Folha de S. Paulo
Declarações do próximo presidente americano
sobre Canadá, Groenlândia e Panamá embora amalucadas inspiram preocupação
Trump vai mesmo anexar o Canadá, adquirir a
Groenlândia e invadir o Panamá? O ex e futuro presidente americano
tem uma relação difícil com os fatos, as leis e a ética, de modo que
declarações que, na boca de outro líder global, soariam como más piadas se
tornam, quando proferidas por Trump, merecedoras de consideração.
A ideia de transformar o Canadá no 51º estado dos EUA provavelmente não passa de uma brincadeira. Não porque Trump tenha respeito pela soberania dos países vizinhos, mas pelos mais comezinhos cálculos político-partidários.
O Canadá é mais populoso e mais esquerdista
do que a Califórnia, o mais povoado e liberal dos estados americanos.
Convertê-lo no 51º estado significaria ceder a progressistas mais votos no
Legislativo e no colégio eleitoral —algo a que nem Trump nem os republicanos
estão dispostos.
Já a proposta de arrematar a Groenlândia,
embora tampouco pareça factível, pode ser mais do que um mero chiste. Trump,
decerto, cobiça esse território autônomo com vínculos com a Dinamarca e
o compraria se estivesse à venda, mas não está. E mesmo Trump precisa pensar
duas vezes antes de usar a força contra um aliado da Otan.
O mais provável é que Trump esteja recorrendo
a bravatas para pressionar a Dinamarca a investir mais na segurança do
território. Durante décadas, os EUA pagaram o grosso das despesas com segurança
da Europa.
Num certo sentido, isso já deu certo. A
Dinamarca acaba de anunciar um pacote de defesa de US$ 1,5 bilhão para a
Groenlândia. Entre as medidas, está a criação de duas novas unidades de
patrulha por trenós puxados por cães. Resta saber se Trump se dará por
satisfeito.
As ameaças contra o Panamá são mais críveis.
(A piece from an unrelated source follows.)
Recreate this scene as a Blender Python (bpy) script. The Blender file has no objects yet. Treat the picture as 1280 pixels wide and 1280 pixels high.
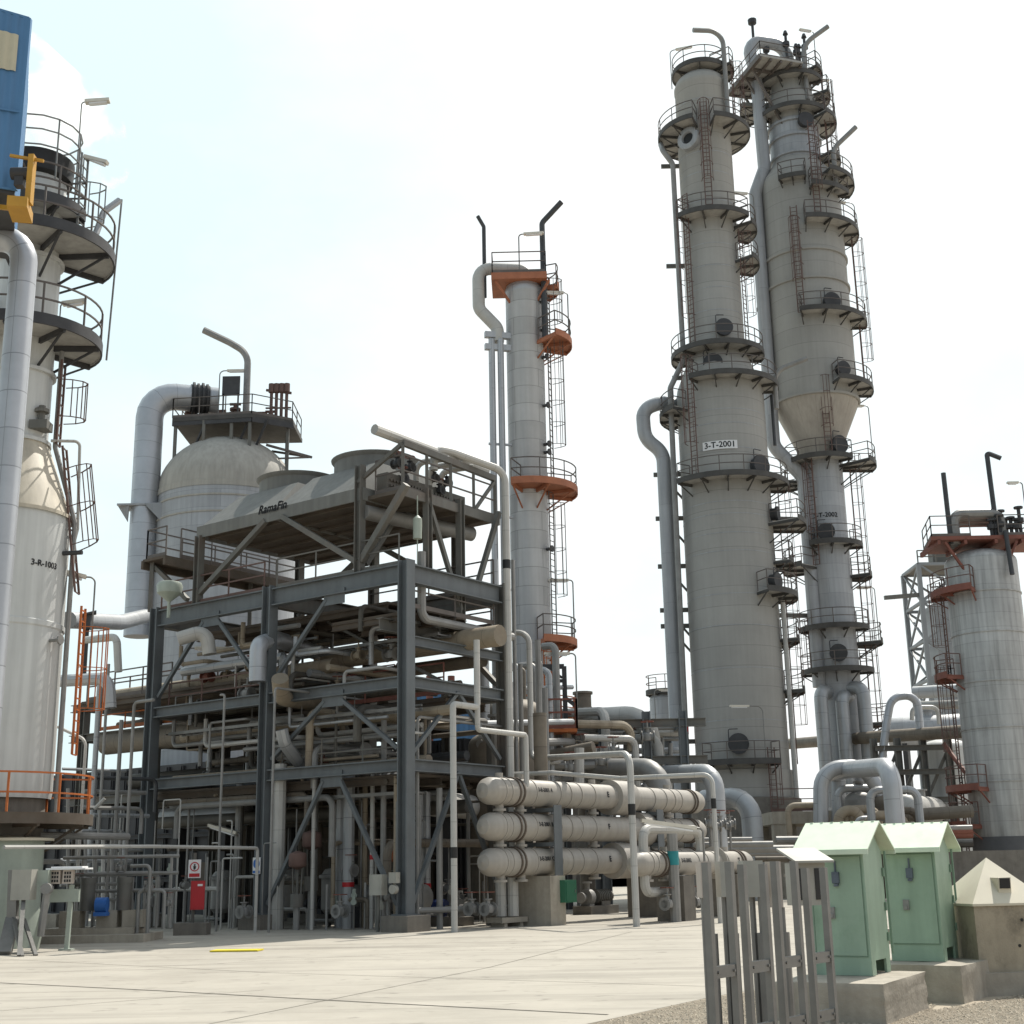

Os EUA invadiram o país em 1989 e poderiam fazê-lo de novo. Mas a única virtude
de Trump é que ele não gosta de ver os EUA envolvidos em guerras, então é
plausível que esteja falando grosso para arrancar do governo panamenho
concessões comerciais relativas ao uso do canal.
Sabemos que o mundo caminhou para trás quando
precisamos levar piadas mais ou menos a sério.